You can find a lot of insight from the books you read. The month of June is National Indigenous History Month for Canada and this page provides opportunities for you to look at some established works from accomplished indigenous authors. Here are some works to consider in your private library if you want to meditate on present problems for women and do something about them.

  1. All Our Relations: Finding the Path Forward by Tanya Talaga

Tanya Talaga’s work on genocide and colonization helps reach an understanding of why there is a rise in the suicide rates among indigenous youth in Canada and throughout the world. Its key messages center around the need to return to one’s roots and to draw from the environment.

  1. Split Tooth by Tanya Tagaq

This book looks into communal life and the natural world, showing events, both natural and supernatural, before the dancing of the Northern Lights.

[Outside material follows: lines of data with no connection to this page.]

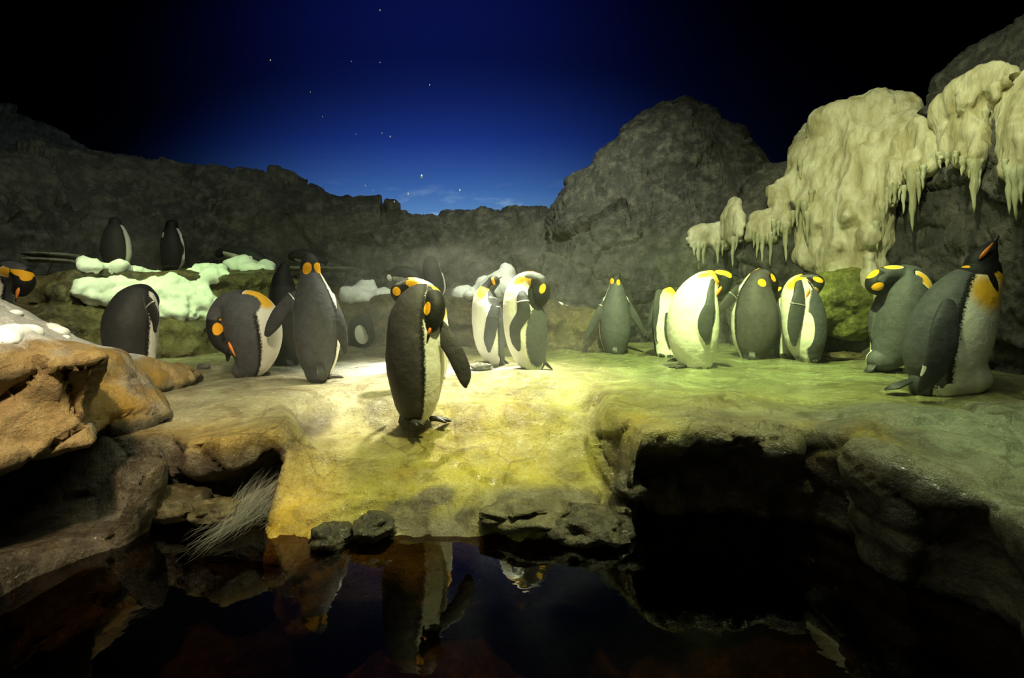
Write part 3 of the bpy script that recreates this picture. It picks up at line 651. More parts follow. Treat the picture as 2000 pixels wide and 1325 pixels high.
def stone(px, py, d, rx, ry, rz, label, mat=None, s=1, rot=0, cat='stone', name='stone'):
    dh = hit(px, py, FV, 10) if d < 4.4 and d > 2.35 else None
    return stone_(px, py, dh or d, rx, ry, rz, label, mat, s, rot, cat, name)
def stone_(px, py, d, rx, ry, rz, label, mat=None, s=1, rot=0, cat='stone', name='stone'):
    c = W(px, py, d); n = 22; th = np.linspace(0.02, PI-.02, n); ph = np.linspace(0, 2*PI, 36, endpoint=False)
    S = np.array([[math.sin(t)*math.cos(p), math.sin(t)*math.sin(p), math.cos(t)] for t in th for p in ph]); i = np.arange(n-1)[:, None]*36; j = np.arange(36)[None]
    Q = np.stack([i+j, i+36+j, i+36+(j+1) % 36, i+(j+1) % 36], -1).reshape(-1, 4)
    f, cc = facet(S*1.6+s*5.1, s, .8); r = 1+.14*f+.16*fbm(S*2+s, 3, s)+.04*fbm(S*8, 2, s)
    V = S*r[:, None]*np.array([rx, ry, rz]); ca, sa = math.cos(rot), math.sin(rot); V = V@np.array([[ca, sa, 0], [-sa, ca, 0], [0, 0, 1]])
    base = c-np.array([0, 0, rz*.9])
    o = link(name, mesh_np(name, V+np.array([0, 0, rz*.9]), Q, mat or M_STONE), None, base); return tag(o, label, cat)
stone(1150, 1030, 2.12, .17, .13, .075, 'large dark wet stone at the waterline below the raised ledge', s=3)
stone(648, 1050, 2.07, .085, .09, .05, 'dark rounded stone at the lower left tip of the yellow apron', s=4)
stone(730, 1030, 2.1, .09, .08, .05, 'flat dark stone at the waterline right of the apron tip', s=5)
stone(1030, 1003, 2.2, .20, .13, .06, 'long grey stone along the water in the middle of the apron foot', rock_mat('grey_wet_stone', (.07, .06, .03), (.17, .15, .08), (.28, .25, .14), .5, .8, 2), 6)
stone(1230, 950, 2.28, .08, .08, .06, 'dark glistening stone in the corner under the raised ledge', s=8)
stone(340, 985, 2.30, .15, .12, .075, 'wet brown stone in the hollow left of the cascade', M_BANK, 9)
stone(420, 1000, 2.22, .10, .09, .05, 'smaller wet stone in the hollow at the cascade foot', M_BANK, 10)
stone(1655, 698, 5.05, .25, .15, .05, 'low flat stone on the wet ledge under the mossy mound', M_BANK, 11)
stone(940, 716, 4.3, .09, .06, .03, 'flat grey stone beside the feet of the bright penguins', M_SLAB, 12)
stone(398, 716, 3.95, .05, .04, .03, 'small pale stone at the tail end of the boulder', M_SLAB, 14)
def slab(px0, px1, py, d, hh, label, grp):
    a, b = W(px0, py, d), W(px1, py+3, d+.05); P = [a+(b-a)*t for t in np.linspace(0, 1, 9)]
    v, q = tube(P, np.array([.13, .16, .17, .165, .17, .16, .17, .16, .12]), .17/hh, (0, 0, 1), 12); v = v+(.02*fbm(v*6, 2, 2))[:, None]
    rl = (a+b)/2; o = link('stone_slab', mesh_np('stone_slab', v-rl, q, M_SLAB), None, rl); tag(o, label, 'stone', grp)
slab(566, 702, 524, 6.75, .03, 'pale flat stone slab on the terrace behind the upright penguin', 'stone slabs on the terrace')
slab(60, 150, 497, 5.5, .025, 'upper thin pale slab on the left end of the terrace', 'stone slabs on the terrace')
slab(58, 152, 508, 5.4, .025, 'lower thin pale slab on the left end of the terrace', 'stone slabs on the terrace')

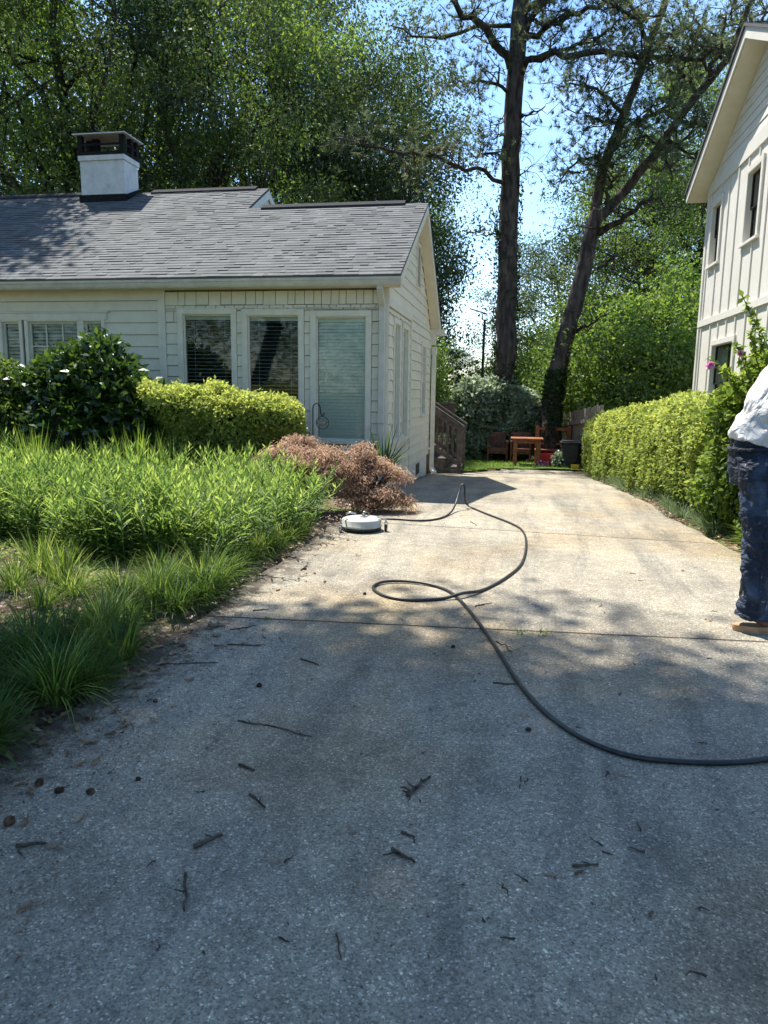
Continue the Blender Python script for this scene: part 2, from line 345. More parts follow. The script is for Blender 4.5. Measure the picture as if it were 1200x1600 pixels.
M['blade'] = leafmat('grass_blades', [(0, (.032, .07, .016)), (.5, (.085, .15, .028)), (.85, (.22, .31, .05)), (1, (.40, .37, .15))], .45, .015, .5)
M['bluegrass'] = leafmat('mondo_blades', [(0, (.06, .10, .045)), (.5, (.12, .18, .08)), (1, (.25, .30, .16))], .35, .02, .5)
M['pale'] = leafmat('pale_shrub_leaves', [(0, (.05, .09, .035)), (.5, (.17, .23, .13)), (1, (.48, .54, .40))], .4, .04, .45)
M['hibiscus'] = leafmat('hibiscus_leaves', [(0, (.04, .08, .014)), (.5, (.10, .16, .025)), (1, (.24, .32, .06))], .45, .015, .5)
M['ivy'] = leafmat('ivy_leaves', [(0, (.012, .026, .008)), (1, (.035, .065, .016))], .3, .02, .5)
M['pink'] = leafmat('pink_petals', [(0, (.65, .24, .48)), (1, (.82, .42, .66))], .3, .05)
M['grey'] = leafmat('grey_green_leaves', [(0, (.14, .2, .13)), (1, (.34, .40, .30))], .35, .05)

# ------------------------------------------------------------------ vegetation builders (numpy)
def nrm(a): return a/(np.linalg.norm(a, axis=-1, keepdims=True)+1e-9)
def rand_dirs(n, r=rng): return nrm(r.normal(size=(n, 3)))

def leaves(P, D, Nn, Ls, Ws, fold=.15):
    """rhombic leaves: base P, axis D, surface normal about Nn -> V (4n,3), F (n,4)"""
    n = len(P); D = nrm(D); S = nrm(np.cross(D, Nn)); U = np.cross(S, D)
    Ls = np.broadcast_to(Ls, n)[:, None]; Ws = np.broadcast_to(Ws, n)[:, None]
    mid = P+D*Ls*.45+U*Ws*fold
    V = np.stack([P, mid+S*Ws*.5, P+D*Ls-U*Ls*.08, mid-S*Ws*.5], 1).reshape(-1, 3)
    return V, np.arange(4*n).reshape(n, 4)

class Veg:
    def __init__(s): s.V = []; s.F = []; s.A = []; s.n = 0
    def add(s, V, F, A):
        s.V.append(V); s.F.append(F+s.n); s.A.append(np.broadcast_to(A, len(F))); s.n += len(V)
    def mesh(s, name):
        k = {}
        for f, a in zip(s.F, s.A): k.setdefault(f.shape[1], []).append((f, a))
        Fs = [np.concatenate([x[0] for x in v]) for v in k.values()]
        A = np.concatenate([x[1] for v in k.values() for x in v])
        return np_mesh(name, np.concatenate(s.V), Fs, A)

def leaf_cloud(veg, C, R, n, L, W, up=.6, droop=0, r=rng, tone=None, tspread=.25, flat=.7):
    """n leaves round each clump centre C (m,3), gaussian radius R"""
    m = len(C); CC = np.repeat(C, n, 0); R_ = np.repeat(np.broadcast_to(R, m), n)[:, None]
    off = r.normal(size=(m*n, 3))*R_*np.array([1, 1, flat])*.6
    cn = np.repeat(nrm(rand_dirs(m, r)*.8+np.array([0, 0, up])), n, 0)
    P = CC+off; D = nrm(nrm(off)*.6+rand_dirs(m*n, r)*.7+np.array([0, 0, -droop]))
    Nn = nrm(rand_dirs(m*n, r)*.42+cn*.75)
    s = r.uniform(.65, 1.25, m*n)
    V, F = leaves(P, D, Nn, L*s, W*s)
    tb = r.uniform(0, 1, m) if tone is None else tone
    A = np.clip(np.repeat(tb, n)*.55+r.uniform(0, 1, m*n)*.45+0, 0, 1)
    veg.add(V, F, A)

def bend(p, q, k=5, sag=0., wob=.06, r=rng):
    p = np.array(p, float); q = np.array(q, float); L = np.linalg.norm(q-p); t = np.linspace(0, 1, k)
    P = p+(q-p)*t[:, None]; P[:, 2] += sag*L*np.sin(math.pi*t)
    P[1:-1] += r.normal(size=(k-2, 3))*wob*L/k*1.2
    return P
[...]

  1. Monkey Beach by Eden Robinson

The protagonist in the story lives in the community of Kitamaat and struggles with the loss of her brother, as well as using supernatural elements to show how grief is processed. A thought-provoking character piece, it shows a young woman discover herself and her identity while exploring her supernatural experiences.

  1. The Break by Katherena Vermette

Vermette’s story takes readers through a horrifying experience of racism, trauma lasting generations and violence as a young indigenous woman goes through a brutal attack that changes her family’s entire lives. This story of healing and family will surely open people’s eyes to the cruel reality of discrimination in the country.